• _INSTRUCTIONS FOR THE TASK_
Only the lines from the start up to and including the line containing "from mathutils import Vector, Matrix, noise" should be repeated, word for word.

• _GIVEN INFORMATION_

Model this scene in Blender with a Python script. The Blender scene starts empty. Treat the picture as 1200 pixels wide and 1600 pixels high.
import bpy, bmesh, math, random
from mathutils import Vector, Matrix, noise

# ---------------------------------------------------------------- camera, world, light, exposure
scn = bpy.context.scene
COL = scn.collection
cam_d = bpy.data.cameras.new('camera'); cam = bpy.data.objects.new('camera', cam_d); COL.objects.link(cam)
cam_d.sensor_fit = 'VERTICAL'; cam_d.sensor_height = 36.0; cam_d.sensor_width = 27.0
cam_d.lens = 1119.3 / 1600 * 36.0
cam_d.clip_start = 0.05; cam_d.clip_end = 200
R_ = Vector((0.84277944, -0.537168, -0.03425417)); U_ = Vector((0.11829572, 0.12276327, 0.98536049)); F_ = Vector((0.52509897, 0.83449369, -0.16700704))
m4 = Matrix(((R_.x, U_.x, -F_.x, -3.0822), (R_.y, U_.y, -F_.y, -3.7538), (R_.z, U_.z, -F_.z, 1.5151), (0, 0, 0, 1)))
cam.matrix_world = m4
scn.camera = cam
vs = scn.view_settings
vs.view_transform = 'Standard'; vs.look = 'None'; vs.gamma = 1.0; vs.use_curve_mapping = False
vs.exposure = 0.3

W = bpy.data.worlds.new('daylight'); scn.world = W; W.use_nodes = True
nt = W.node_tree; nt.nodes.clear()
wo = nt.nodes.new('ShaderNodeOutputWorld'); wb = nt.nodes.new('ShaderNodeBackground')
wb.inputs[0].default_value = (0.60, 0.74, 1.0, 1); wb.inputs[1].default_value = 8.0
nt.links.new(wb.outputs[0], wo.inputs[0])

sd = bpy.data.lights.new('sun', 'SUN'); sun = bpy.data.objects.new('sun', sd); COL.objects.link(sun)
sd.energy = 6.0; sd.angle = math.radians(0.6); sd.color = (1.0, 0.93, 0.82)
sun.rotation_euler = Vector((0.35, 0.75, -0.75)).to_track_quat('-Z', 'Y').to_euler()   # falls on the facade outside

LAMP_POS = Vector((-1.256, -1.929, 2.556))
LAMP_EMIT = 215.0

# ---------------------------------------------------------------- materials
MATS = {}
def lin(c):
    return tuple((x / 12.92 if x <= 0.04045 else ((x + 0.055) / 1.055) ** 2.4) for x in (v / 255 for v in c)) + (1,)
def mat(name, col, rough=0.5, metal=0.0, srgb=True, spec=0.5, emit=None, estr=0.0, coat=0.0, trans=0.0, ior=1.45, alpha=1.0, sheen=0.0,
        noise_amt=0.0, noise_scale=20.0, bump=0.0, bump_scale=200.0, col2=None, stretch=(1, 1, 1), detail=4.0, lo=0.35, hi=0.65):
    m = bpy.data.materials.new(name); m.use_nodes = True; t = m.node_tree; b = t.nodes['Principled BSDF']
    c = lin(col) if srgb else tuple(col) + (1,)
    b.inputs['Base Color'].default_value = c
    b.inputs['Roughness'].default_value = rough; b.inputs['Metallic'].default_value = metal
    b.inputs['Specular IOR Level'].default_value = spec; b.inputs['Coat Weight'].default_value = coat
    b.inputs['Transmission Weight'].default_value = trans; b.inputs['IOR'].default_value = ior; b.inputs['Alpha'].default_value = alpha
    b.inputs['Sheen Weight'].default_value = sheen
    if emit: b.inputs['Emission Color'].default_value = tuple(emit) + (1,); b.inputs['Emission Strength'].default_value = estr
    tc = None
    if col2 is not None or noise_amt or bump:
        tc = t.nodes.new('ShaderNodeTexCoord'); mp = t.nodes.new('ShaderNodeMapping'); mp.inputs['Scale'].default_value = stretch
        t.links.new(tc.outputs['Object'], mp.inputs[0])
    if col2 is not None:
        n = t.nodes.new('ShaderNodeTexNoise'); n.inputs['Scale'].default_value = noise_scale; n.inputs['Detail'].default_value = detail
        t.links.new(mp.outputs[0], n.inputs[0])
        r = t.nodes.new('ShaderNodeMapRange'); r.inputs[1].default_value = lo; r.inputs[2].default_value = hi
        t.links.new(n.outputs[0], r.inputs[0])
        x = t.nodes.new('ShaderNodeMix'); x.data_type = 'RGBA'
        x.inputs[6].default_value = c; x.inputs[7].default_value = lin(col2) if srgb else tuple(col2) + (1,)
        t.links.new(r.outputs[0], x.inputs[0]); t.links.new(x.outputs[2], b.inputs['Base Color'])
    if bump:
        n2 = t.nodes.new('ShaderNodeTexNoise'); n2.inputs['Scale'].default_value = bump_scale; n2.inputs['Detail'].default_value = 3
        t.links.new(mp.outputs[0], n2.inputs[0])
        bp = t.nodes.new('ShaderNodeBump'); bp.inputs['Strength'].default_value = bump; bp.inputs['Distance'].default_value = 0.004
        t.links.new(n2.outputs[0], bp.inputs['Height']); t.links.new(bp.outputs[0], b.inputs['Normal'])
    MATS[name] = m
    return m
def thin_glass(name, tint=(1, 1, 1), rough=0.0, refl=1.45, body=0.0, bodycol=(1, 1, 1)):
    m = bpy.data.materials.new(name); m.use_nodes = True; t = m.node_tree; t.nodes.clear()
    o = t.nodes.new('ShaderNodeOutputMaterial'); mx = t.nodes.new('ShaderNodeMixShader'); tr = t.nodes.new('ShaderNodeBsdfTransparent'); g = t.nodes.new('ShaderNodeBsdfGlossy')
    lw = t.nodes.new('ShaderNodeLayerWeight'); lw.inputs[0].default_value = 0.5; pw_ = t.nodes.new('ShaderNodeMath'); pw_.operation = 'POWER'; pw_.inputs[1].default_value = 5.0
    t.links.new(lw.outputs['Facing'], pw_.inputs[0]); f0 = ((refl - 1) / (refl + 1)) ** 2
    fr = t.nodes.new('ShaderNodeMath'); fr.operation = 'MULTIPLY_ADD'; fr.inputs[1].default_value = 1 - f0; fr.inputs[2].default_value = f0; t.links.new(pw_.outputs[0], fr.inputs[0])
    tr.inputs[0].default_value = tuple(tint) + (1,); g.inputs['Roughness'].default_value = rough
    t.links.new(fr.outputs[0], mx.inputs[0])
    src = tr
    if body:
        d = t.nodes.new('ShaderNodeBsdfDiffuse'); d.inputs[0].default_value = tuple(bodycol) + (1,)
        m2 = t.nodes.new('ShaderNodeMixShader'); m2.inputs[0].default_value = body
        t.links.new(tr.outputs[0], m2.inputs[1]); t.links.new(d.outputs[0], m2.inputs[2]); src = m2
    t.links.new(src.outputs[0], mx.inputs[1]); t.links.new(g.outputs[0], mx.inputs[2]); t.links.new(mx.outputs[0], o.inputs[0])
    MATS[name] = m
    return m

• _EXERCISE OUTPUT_
Model this scene in Blender with a Python script. The Blender scene starts empty. Treat the picture as 1200 pixels wide and 1600 pixels high.
import bpy, bmesh, math, random
from mathutils import Vector, Matrix, noise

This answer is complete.